もう一つは、さっき言ったように、いま、〝注目〟の配分をみんなが奪い合っているけど、そもそもこの〝注目〟している自分たちっておかしいんじゃないの? と問題提起して〝注目〟の配分を変えることができるのは文学なんですよ。有名な例で言えば、スターバックスのストローがプラスチックから紙に変わったのは、ストローがウミガメの鼻に刺さっている動画がきっかけなんです。動画ではあるけど、これはそれを見た人がそこに至るまでの文脈、ある種の物語を作ったんですよ。この物語が多くの人に共有されて、ウミガメが可愛そうだ、環境に配慮しようという気運が高まってストローが紙に変わった。スターバックスは世界でも屈指のマーケティングをしている企業ですよ。それでも、ある種の物語の力に従わざるを得なかった。物語や文学はやっぱり社会を変える力があるんですよ。
上田 おっしゃる通りですね。あと、文学、小説は一人でできるのが強みです。漫画やアニメのようにアシスタントが必要なわけでもなく、映画のように俳優やスタッフの力もいらない。コストをかけずに、色々とチャレンジできるのは強みかなと思う。
岩尾 それとやっぱり、映画やドラマなどのうち、もっとも主観性を取り戻すのに有効なのは、文字で書かれた表現だと思うんですね。三島由紀夫が『文章読本』(中公文庫)で、映画に対する小説の優越性を映画監督に力説したと書いていました。三島がどうやって、力説したかというと、映画で美女を出したいんだけど、美女の定義は人それぞれなんだと。「如何に映画会社が美人だと宣伝しても、それは美人でないと思う頑固な観客を避け得ない」と。それで映画では色んなタイプの女性を出さないといけないんだと。でも、三島は小説だと「『彼女はローマ第一の美人であった』と書いてあるだけで読者は納得」するじゃないかと言ったそうです。小説は読者の主観にまかせて、想像力を刺激すればいいだけなので映画より有利なんだと。
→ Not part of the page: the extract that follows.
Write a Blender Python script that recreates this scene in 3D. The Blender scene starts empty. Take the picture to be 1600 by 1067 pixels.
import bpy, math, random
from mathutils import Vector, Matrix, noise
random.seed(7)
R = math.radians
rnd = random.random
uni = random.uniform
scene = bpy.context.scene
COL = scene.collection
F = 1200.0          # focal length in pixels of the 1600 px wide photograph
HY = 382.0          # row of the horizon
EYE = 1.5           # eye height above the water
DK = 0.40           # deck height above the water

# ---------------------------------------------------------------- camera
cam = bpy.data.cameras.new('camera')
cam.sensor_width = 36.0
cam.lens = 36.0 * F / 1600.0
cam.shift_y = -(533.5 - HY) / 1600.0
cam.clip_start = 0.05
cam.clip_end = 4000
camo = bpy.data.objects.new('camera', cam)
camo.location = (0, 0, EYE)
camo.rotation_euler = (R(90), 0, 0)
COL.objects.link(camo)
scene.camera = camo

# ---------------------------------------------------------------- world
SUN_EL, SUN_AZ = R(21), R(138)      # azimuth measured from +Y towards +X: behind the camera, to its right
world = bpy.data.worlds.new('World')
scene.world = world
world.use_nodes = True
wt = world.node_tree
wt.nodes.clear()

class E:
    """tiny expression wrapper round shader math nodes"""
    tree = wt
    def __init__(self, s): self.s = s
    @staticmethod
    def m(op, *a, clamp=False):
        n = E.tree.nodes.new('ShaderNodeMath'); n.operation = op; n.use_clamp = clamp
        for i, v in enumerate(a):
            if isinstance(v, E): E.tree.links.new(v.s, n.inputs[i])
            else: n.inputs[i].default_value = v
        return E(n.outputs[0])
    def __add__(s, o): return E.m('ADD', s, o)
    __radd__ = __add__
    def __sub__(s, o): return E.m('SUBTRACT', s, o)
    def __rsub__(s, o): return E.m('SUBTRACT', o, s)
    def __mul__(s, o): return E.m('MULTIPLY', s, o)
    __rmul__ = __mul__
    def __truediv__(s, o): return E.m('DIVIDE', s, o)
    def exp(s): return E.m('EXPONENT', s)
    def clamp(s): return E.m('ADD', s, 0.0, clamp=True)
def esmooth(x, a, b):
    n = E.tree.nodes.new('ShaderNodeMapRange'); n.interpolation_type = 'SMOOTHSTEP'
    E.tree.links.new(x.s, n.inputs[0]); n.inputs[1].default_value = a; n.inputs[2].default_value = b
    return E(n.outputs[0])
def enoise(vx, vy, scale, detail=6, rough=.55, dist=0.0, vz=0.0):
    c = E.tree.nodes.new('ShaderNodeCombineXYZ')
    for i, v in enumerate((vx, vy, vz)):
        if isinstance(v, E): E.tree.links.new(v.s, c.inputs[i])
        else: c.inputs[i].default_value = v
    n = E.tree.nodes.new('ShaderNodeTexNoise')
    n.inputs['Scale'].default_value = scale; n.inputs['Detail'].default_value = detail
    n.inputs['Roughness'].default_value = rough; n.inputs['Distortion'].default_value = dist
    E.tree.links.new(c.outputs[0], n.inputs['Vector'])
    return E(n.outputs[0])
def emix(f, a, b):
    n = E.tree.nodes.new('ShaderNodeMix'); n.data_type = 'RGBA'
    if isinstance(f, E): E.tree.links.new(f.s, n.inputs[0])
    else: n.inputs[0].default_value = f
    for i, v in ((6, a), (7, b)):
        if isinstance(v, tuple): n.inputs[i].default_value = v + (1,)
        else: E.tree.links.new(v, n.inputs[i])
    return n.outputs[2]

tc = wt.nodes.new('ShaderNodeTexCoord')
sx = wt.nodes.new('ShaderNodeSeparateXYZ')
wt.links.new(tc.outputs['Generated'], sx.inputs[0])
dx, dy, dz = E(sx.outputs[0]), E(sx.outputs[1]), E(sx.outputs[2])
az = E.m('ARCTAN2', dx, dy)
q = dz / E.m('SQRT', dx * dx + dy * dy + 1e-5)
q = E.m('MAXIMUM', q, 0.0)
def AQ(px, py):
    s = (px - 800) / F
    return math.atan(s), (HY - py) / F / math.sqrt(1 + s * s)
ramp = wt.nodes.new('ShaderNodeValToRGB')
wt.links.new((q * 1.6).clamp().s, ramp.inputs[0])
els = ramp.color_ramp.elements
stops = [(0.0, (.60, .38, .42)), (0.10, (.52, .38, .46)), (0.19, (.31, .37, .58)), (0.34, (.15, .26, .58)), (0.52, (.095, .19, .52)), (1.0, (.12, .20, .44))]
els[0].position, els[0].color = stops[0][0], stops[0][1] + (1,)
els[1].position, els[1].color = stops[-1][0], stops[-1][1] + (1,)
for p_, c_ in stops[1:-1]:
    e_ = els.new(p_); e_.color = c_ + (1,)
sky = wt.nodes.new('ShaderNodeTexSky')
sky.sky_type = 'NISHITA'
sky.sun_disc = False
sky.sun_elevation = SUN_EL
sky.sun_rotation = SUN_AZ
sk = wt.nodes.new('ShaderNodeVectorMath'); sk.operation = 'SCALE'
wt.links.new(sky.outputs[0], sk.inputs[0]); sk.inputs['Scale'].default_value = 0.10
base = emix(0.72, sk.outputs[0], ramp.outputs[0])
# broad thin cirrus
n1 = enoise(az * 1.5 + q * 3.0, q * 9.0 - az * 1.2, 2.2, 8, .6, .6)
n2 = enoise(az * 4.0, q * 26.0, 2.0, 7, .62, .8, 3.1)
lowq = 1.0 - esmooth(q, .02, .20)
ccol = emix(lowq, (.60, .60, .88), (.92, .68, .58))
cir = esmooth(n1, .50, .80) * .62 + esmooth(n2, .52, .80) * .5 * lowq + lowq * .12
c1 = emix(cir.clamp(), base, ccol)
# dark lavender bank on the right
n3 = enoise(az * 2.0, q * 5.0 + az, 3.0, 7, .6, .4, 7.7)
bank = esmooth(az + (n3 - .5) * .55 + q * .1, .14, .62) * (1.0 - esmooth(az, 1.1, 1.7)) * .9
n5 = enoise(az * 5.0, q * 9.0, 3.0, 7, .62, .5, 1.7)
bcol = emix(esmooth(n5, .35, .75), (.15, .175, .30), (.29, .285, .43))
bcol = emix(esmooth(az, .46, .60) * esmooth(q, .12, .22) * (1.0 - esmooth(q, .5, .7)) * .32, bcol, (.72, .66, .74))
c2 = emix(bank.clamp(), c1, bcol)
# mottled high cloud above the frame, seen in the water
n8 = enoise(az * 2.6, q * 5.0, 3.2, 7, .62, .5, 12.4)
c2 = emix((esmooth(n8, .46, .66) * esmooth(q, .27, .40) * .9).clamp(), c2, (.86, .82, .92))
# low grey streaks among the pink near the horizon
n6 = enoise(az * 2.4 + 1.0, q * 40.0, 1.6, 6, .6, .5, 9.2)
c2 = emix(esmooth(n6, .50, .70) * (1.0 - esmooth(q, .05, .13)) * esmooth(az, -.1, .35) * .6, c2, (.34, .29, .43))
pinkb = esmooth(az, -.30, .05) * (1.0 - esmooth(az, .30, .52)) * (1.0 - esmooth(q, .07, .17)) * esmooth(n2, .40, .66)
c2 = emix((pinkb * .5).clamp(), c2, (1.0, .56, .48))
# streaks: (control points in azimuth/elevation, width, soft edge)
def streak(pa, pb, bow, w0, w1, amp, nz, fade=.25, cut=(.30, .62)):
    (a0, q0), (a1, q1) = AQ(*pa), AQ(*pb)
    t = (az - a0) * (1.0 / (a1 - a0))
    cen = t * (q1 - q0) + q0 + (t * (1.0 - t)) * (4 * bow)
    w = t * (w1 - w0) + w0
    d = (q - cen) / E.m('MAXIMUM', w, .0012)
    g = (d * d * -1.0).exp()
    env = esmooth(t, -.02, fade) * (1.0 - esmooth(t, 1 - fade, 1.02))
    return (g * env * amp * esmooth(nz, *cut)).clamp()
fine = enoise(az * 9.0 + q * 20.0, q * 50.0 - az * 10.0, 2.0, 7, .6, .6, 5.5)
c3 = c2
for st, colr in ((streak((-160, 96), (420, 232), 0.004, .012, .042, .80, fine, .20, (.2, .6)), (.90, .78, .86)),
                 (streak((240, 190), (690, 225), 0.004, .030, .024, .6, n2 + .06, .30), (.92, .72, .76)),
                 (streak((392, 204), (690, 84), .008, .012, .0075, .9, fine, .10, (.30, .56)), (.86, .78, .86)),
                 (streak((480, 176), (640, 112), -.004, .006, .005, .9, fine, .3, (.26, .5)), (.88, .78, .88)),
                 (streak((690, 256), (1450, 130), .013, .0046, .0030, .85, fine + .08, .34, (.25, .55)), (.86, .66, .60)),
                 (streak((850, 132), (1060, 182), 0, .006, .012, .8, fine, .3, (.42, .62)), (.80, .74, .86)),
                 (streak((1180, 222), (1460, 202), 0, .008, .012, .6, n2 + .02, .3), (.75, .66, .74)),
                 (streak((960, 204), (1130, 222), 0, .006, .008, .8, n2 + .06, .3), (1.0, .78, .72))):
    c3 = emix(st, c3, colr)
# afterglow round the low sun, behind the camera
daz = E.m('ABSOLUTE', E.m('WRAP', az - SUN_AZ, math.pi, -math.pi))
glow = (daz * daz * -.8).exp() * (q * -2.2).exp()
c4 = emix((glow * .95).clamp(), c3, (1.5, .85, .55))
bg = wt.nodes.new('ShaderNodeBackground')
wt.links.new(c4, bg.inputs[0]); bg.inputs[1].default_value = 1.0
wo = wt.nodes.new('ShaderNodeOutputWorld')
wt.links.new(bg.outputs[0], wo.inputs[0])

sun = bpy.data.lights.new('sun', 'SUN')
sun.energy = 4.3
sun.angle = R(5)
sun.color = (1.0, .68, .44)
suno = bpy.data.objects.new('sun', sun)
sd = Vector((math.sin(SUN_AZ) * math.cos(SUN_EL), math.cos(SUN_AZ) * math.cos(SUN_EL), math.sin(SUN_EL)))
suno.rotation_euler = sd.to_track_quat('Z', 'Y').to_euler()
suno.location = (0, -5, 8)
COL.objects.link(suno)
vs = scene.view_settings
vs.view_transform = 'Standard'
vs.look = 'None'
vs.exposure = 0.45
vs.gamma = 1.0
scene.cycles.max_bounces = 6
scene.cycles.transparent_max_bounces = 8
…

上田 そこが小説の最大の強みでしょうね。それに加えて、言葉は自分の意識とか思考にもっとも近くて、知的活動の中で一番プリミティブな形で表せるのがいいんですよ。
岩尾 いま経営学でも、プリミティブなものの見直しの動きがあります。野中郁次郎先生という世界的に有名な経営学者がいます。野中先生が数年前に、『野性の経営』(川田英樹・川田弓子共著 KADOKAWA)という本を出されたんです。その本の中で何が書かれているかというと、経営には野性の力が必要だということなんです。最近は、オーバープランニング、オーバーアナリシス、オーバーコンプライアンスで、経営がおかしくなっていると。端的に言えば、経営が〝客観〟をあまりに重要視し過ぎた結果、変なことになっていないかと。ただそこから先が、それを捨てて〝野性の勘を取り戻せ〟になるんだけど……。
上田 さすがにいまの時代に、経営でコンプライアンス無視はできないですしね。
岩尾 そうなんです。ただ、この野中先生の言っていることに有名経営者はすごく納得しているんですよ。具体的にどうやって野性を取り戻すかは書かれてないんだけど、僕はそれこそ野性を〝文学のプリミティブな力〟と言い換えてもいいんじゃないかと思います。
上田 そこに被せると、小説は言葉という極めてプリミティブなものを使って、どれだけ新しいことができるかも重要だと思います。「ノベル」には「新しい」という意味もありますし、新しい方法や新しい見方を与えてくれるものが小説には求められているんじゃないかと。僕もそこを意識して経営のほうにも刺激を与えるような作品を書いていきたいと思います。